** begin SUPPLIED DATA **

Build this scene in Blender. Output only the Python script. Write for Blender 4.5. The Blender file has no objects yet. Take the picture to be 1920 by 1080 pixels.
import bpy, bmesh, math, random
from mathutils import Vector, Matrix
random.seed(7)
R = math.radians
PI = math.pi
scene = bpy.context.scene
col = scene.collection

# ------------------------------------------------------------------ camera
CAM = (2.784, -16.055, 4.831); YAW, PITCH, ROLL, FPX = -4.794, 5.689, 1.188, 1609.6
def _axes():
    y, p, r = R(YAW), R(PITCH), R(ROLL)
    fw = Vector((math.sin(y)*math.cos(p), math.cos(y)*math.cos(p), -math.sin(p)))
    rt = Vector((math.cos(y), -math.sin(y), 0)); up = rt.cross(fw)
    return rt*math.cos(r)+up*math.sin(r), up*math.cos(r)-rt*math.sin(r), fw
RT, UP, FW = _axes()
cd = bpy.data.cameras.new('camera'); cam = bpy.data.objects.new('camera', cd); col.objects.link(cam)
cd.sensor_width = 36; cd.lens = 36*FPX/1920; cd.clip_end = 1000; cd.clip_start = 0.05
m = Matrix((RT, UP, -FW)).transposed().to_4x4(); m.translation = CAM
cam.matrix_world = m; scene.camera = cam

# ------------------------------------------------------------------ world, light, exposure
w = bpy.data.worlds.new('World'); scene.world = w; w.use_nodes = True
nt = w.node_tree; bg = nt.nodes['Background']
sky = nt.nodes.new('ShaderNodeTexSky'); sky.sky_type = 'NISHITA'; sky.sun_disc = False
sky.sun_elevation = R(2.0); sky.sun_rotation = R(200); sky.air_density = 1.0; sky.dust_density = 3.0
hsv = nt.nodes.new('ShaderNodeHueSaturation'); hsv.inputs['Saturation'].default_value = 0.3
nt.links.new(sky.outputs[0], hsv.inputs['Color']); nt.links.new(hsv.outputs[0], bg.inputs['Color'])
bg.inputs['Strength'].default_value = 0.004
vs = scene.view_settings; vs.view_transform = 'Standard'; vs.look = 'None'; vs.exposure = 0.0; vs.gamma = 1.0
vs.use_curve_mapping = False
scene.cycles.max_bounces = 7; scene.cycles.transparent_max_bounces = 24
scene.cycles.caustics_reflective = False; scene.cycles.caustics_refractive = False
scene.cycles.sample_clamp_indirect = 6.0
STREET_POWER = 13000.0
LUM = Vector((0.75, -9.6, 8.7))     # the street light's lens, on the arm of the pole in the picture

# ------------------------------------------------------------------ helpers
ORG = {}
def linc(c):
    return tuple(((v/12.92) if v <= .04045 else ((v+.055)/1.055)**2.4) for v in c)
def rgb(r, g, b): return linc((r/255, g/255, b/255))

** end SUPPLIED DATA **

REQUIREMENTS:
Repeat the material above in full, quoting it exactly.

RESPONSE BELOW:
Build this scene in Blender. Output only the Python script. Write for Blender 4.5. The Blender file has no objects yet. Take the picture to be 1920 by 1080 pixels.
import bpy, bmesh, math, random
from mathutils import Vector, Matrix
random.seed(7)
R = math.radians
PI = math.pi
scene = bpy.context.scene
col = scene.collection

# ------------------------------------------------------------------ camera
CAM = (2.784, -16.055, 4.831); YAW, PITCH, ROLL, FPX = -4.794, 5.689, 1.188, 1609.6
def _axes():
    y, p, r = R(YAW), R(PITCH), R(ROLL)
    fw = Vector((math.sin(y)*math.cos(p), math.cos(y)*math.cos(p), -math.sin(p)))
    rt = Vector((math.cos(y), -math.sin(y), 0)); up = rt.cross(fw)
    return rt*math.cos(r)+up*math.sin(r), up*math.cos(r)-rt*math.sin(r), fw
RT, UP, FW = _axes()
cd = bpy.data.cameras.new('camera'); cam = bpy.data.objects.new('camera', cd); col.objects.link(cam)
cd.sensor_width = 36; cd.lens = 36*FPX/1920; cd.clip_end = 1000; cd.clip_start = 0.05
m = Matrix((RT, UP, -FW)).transposed().to_4x4(); m.translation = CAM
cam.matrix_world = m; scene.camera = cam

# ------------------------------------------------------------------ world, light, exposure
w = bpy.data.worlds.new('World'); scene.world = w; w.use_nodes = True
nt = w.node_tree; bg = nt.nodes['Background']
sky = nt.nodes.new('ShaderNodeTexSky'); sky.sky_type = 'NISHITA'; sky.sun_disc = False
sky.sun_elevation = R(2.0); sky.sun_rotation = R(200); sky.air_density = 1.0; sky.dust_density = 3.0
hsv = nt.nodes.new('ShaderNodeHueSaturation'); hsv.inputs['Saturation'].default_value = 0.3
nt.links.new(sky.outputs[0], hsv.inputs['Color']); nt.links.new(hsv.outputs[0], bg.inputs['Color'])
bg.inputs['Strength'].default_value = 0.004
vs = scene.view_settings; vs.view_transform = 'Standard'; vs.look = 'None'; vs.exposure = 0.0; vs.gamma = 1.0
vs.use_curve_mapping = False
scene.cycles.max_bounces = 7; scene.cycles.transparent_max_bounces = 24
scene.cycles.caustics_reflective = False; scene.cycles.caustics_refractive = False
scene.cycles.sample_clamp_indirect = 6.0
STREET_POWER = 13000.0
LUM = Vector((0.75, -9.6, 8.7))     # the street light's lens, on the arm of the pole in the picture

# ------------------------------------------------------------------ helpers
ORG = {}
def linc(c):
    return tuple(((v/12.92) if v <= .04045 else ((v+.055)/1.055)**2.4) for v in c)
def rgb(r, g, b): return linc((r/255, g/255, b/255))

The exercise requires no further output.